Ronnie Skelton (centre), the leader of the Progressive Virgin Islands Movement, speaks with voters during a Saturday meet-and-greet in Virgin Gorda. (Photo: PVIM/FACEBOOK)

The Progressive Virgin Islands Movement continued to ramp up its campaign for the 2019 general elections with public events held across the territory over the past week.

In addition to hosting a rally and town hall meeting in Huntums Ghut and a meet-and-greet on Virgin Gorda, the Ronnie Skelton-led party recently published its “business plan” for the Virgin Islands on its website.

And Mr. Skelton, who was fired from his position as health and social development minister last year after he announced he was forming his own party, stressed that the plan is different from a standard party manifesto.

“My PVIM colleagues have now joined me in declaring manifest NO! to traditional manifestos, as whilst they are pretty, they are hardly ever read or understood and mostly become souvenirs or keepsakes on your shelves in your homes,” he wrote in the 25-page document, which includes seven pages of candidate biographies.

In spite of Mr. Skelton’s suggestions to the contrary, the document reads like a typical party manifesto in the VI, though it is much shorter and contains fewer specifics than most manifestos released before recent elections by the National Democratic Party and the VI Party, which have dominated VI politics for the past 20 years.

Promised ‘solutions’

Mr. Skelton added that the PVIM’s business plan serves as a report card to keep the organisation in check and includes goals both for its first year in office and for the longer term.

Those goals — which include seven pages of promised “solutions” — range greatly in specificity.

For example, the first “solution” on the list is a promise to consider increasing the payroll tax exemption from the first $10,000 earned in a year to the first $15,000, beginning Jan. 1, 2020 and lasting at least two years.
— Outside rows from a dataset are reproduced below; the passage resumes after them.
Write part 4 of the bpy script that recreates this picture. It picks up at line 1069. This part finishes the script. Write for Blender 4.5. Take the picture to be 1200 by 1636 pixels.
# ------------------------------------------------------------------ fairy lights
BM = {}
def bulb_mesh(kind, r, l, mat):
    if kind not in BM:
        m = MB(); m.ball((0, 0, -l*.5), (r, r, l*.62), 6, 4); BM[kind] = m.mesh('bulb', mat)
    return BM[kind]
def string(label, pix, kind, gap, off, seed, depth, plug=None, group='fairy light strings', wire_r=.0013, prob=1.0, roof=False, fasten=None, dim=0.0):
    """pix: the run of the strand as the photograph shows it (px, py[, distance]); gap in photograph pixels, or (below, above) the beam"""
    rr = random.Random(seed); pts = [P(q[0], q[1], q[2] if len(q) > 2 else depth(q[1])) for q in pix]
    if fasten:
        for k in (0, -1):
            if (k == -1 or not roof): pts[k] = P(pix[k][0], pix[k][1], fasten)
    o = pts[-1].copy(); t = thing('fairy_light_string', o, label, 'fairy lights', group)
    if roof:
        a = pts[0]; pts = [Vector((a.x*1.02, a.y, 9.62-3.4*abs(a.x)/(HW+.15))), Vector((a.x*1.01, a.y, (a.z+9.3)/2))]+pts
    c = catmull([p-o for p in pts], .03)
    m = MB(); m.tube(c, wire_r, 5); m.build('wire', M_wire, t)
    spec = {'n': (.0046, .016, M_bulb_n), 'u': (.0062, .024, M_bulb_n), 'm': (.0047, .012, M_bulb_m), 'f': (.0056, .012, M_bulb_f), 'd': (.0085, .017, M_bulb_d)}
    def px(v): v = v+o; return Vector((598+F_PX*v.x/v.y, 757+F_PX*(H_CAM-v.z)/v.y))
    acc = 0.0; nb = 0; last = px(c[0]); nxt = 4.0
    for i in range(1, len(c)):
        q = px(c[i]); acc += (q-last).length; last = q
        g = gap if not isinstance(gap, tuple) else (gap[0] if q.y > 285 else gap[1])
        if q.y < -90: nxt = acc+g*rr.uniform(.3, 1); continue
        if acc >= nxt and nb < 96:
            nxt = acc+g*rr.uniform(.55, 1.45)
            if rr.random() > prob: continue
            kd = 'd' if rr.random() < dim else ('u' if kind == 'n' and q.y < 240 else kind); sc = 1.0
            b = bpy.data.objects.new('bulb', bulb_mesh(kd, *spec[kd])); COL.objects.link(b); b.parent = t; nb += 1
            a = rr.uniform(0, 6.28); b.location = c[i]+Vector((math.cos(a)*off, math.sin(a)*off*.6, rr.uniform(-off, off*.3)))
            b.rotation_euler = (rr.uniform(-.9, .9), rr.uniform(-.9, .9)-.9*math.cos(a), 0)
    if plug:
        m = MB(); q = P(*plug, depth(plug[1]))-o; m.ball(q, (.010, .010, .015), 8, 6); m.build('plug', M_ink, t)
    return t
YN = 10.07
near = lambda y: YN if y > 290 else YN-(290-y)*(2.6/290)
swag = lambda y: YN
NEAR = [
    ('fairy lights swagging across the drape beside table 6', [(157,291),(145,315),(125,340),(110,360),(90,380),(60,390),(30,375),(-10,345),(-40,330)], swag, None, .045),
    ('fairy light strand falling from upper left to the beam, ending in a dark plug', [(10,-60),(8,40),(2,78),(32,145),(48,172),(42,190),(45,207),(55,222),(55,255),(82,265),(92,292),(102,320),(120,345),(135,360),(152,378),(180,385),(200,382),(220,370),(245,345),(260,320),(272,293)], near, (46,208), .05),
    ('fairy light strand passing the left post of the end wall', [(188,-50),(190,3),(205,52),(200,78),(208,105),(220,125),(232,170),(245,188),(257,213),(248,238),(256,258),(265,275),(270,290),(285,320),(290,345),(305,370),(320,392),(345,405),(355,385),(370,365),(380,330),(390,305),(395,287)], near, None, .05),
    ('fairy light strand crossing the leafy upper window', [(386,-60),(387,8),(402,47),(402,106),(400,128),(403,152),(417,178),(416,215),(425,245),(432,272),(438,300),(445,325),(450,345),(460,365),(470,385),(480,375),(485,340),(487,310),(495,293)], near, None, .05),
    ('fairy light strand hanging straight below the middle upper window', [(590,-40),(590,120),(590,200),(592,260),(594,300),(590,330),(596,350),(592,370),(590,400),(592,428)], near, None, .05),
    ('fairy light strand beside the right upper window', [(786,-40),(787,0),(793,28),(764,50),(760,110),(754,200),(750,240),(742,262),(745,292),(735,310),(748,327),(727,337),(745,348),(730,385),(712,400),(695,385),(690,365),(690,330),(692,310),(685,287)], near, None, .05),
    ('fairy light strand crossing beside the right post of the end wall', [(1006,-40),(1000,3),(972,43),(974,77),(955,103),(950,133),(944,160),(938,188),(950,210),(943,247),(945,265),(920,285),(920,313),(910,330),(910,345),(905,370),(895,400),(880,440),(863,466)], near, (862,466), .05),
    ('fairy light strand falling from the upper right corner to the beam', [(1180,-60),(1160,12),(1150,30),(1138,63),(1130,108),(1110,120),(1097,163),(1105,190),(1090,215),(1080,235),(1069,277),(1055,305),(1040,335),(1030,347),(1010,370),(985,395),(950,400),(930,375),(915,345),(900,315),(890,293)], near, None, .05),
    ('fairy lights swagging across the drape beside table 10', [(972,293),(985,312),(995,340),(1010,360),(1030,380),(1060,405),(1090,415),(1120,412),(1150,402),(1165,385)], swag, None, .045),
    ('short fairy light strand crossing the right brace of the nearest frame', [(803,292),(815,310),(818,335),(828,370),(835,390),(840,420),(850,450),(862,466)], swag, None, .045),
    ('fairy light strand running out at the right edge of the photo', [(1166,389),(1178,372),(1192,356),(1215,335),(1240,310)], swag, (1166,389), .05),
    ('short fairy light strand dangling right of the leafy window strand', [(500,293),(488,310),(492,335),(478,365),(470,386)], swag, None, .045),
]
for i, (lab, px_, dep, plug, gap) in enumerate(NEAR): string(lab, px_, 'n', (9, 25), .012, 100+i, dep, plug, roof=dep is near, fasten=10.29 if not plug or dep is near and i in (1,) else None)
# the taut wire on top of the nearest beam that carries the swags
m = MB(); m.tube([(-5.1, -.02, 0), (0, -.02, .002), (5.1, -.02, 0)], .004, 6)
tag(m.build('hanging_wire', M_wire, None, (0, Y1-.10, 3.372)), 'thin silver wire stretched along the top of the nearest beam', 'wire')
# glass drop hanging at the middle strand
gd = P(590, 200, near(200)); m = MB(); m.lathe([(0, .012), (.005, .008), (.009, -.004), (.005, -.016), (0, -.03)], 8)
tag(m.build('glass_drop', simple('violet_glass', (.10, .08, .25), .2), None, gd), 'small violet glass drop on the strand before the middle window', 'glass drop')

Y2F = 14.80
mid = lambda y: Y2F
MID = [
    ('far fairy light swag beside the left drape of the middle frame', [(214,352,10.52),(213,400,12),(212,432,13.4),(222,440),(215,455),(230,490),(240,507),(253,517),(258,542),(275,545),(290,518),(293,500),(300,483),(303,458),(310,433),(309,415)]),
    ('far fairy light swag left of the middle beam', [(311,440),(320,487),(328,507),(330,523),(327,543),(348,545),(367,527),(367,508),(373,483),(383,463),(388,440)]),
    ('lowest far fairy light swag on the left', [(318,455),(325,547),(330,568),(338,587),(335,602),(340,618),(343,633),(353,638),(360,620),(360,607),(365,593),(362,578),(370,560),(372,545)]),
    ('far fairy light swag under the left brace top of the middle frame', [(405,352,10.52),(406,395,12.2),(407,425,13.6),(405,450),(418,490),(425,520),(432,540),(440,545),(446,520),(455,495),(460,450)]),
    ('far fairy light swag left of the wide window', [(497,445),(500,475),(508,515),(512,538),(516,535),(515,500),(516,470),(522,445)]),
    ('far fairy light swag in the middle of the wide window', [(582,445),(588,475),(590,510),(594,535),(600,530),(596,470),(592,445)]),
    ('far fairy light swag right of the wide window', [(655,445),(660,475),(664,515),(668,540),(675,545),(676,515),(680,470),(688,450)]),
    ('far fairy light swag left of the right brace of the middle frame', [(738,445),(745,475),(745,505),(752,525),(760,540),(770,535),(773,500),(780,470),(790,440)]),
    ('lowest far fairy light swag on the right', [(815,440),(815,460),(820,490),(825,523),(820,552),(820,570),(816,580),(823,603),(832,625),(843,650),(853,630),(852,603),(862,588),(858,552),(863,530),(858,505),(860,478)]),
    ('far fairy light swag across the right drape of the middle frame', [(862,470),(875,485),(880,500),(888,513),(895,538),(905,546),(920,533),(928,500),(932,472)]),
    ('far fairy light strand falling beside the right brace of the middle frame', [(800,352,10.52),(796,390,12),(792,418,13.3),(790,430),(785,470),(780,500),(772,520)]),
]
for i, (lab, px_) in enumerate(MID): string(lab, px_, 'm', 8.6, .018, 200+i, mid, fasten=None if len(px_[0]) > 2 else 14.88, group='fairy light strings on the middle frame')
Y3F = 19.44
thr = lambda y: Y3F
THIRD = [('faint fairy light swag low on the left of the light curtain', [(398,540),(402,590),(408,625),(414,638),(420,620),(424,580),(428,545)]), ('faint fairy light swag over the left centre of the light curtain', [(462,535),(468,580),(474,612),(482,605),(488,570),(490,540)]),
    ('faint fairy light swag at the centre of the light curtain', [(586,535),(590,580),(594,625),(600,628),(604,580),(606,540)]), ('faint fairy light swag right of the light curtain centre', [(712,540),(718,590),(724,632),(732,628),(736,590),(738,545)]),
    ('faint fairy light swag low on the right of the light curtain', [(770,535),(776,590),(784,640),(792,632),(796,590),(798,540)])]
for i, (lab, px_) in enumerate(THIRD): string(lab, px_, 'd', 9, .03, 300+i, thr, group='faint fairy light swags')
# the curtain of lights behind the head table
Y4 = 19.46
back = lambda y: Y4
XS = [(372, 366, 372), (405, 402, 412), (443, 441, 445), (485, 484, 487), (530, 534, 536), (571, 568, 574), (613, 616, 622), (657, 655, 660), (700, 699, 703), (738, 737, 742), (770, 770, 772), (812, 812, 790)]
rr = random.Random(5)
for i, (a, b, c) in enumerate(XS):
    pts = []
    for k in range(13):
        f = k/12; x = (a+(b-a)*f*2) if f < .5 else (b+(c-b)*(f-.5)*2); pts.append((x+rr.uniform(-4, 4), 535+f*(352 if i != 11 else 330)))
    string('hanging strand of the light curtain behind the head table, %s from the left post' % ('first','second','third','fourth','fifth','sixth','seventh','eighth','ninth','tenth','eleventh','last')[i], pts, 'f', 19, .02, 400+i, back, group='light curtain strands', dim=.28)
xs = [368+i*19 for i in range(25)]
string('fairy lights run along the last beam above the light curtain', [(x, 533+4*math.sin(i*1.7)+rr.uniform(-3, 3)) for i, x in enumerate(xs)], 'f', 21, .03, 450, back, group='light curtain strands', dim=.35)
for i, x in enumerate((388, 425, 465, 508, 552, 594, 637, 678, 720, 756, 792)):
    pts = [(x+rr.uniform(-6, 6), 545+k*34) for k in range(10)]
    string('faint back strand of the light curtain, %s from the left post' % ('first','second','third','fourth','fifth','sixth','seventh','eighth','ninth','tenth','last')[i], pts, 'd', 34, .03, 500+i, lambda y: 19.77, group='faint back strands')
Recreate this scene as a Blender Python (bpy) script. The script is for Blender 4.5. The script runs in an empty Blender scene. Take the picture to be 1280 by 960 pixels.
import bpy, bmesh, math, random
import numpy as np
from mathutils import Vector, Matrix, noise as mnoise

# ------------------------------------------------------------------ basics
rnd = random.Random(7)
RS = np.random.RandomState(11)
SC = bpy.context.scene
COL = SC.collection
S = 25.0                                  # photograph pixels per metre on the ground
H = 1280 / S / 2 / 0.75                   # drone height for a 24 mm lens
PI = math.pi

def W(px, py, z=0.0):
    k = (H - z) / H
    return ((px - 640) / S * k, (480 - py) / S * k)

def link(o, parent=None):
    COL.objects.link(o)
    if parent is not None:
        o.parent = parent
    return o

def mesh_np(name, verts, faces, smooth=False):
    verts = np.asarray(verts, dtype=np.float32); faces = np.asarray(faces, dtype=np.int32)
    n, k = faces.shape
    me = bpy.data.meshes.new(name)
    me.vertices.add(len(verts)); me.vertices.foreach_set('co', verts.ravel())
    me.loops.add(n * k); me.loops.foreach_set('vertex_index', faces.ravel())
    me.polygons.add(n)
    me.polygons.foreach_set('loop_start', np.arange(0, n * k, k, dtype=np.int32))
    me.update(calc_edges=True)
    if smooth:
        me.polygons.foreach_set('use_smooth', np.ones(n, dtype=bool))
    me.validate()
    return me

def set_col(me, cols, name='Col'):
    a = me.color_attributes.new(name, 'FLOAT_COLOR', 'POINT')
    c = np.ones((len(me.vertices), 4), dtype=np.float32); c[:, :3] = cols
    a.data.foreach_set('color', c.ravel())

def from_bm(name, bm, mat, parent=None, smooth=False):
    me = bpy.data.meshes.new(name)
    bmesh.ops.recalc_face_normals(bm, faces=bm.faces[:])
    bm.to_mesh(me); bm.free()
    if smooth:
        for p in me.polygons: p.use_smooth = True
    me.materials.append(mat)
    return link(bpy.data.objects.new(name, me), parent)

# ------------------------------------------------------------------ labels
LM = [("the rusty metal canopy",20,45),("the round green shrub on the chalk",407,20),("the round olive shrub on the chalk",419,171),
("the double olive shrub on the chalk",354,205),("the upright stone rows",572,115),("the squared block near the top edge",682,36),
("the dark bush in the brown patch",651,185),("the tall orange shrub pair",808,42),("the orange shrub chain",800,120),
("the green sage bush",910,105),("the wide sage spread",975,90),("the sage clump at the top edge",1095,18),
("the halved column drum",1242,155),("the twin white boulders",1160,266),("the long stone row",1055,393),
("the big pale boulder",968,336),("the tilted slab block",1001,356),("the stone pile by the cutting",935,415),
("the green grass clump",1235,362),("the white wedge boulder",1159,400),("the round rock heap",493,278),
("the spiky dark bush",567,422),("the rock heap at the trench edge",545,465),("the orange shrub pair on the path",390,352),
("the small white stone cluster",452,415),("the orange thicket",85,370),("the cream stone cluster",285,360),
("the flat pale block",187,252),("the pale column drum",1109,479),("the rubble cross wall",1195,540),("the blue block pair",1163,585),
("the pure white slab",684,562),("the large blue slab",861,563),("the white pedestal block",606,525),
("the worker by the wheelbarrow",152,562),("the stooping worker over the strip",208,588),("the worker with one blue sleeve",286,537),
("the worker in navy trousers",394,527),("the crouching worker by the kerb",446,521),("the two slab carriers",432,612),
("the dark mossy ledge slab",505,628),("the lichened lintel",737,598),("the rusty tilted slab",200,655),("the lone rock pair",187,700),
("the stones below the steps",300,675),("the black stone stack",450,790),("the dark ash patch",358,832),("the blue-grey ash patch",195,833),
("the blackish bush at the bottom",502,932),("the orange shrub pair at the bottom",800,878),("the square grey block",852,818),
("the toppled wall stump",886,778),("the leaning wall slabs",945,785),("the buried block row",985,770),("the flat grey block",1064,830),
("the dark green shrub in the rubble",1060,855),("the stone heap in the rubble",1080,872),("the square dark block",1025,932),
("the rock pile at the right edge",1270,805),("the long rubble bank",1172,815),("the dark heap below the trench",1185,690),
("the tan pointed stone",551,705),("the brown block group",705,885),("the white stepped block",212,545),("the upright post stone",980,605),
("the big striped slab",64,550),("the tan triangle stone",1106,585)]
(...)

Other goals include allowing gambling aboard cruise ships docked in the territory in order to encourage them to stay the night; continuing to push government’s plan to develop Prospect Reef into a five-star resort; developing laws and policies designed to expand the sport fishing sector; completing all outstanding government financial statements and laying them before the House of Assembly; and implementing “the Environmental Protection Act” and related regulations, an apparent reference to the environmental legislation that has been delayed for more than a decade.

Other promises are less specific.

For instance, the party pledges to “create programmes to empower women and to amend laws as necessary to provide protection and equality for women,” but it doesn’t name the laws or provide details about the programmes.

The list also appears to include at least one major error: Under “improve air access,” it repeats the promise to pass an environmental law.

In spite of touting the party’s commitment to integrity, the plan stops short of promising good-governance measures that many other candidates have pledged, such as a functioning register of legislators’ interests; freedom-of-information legislation; ethics laws; campaign finance reform; and others.

Instead, the party promises to ensure that the Office of the Auditor General has sufficient resources to ensure that taxpayer money is “no longer squandered.”

As for its long-term goals — which would take place over the next 10 to 15 years — the party promises to improve “the tourism and financial services product” and to strengthen “labour laws,” among other pledges.

Public events

On Friday night during the PVIM town hall meeting, Wade Smith, the former Customs commissioner who is running for the Fifth District seat, told residents about his personal plans for the territory.

Mr. Smith said he would like to see athletic facilities improve, while making the VI home to annual National Collegiate Athletic Association basketball tournaments and track and field tournaments.

“The introduction of sports tourism goes beyond tourism itself, but it exposes our young aspiring athletes to international scouts for the possibility of acquiring athletic scholarships,” he said.

Mr. Smith asked for the crowd’s support of the party’s at-large candidates, too, saying that a vote for Wade is a vote for the PVIM.

“One man cannot make a government, and the plans that I have for District Five and the wider Virgin Islands are shared by us as a group,” he said.

‘State of the D-2’

Mitch Turnbull, who is running for re-election under the PVIM, also delivered his annual “state of the Second District address” on Sunday night, which he used partially to tout his own accomplishments in recent years.

“What I am confident about is that the people of the Second District — you have said to me time and time again you got my back, so I go on your behalf to represent your needs, to speak up on your concerns and to ensure that I’m doing the job you put me there to do,” he said.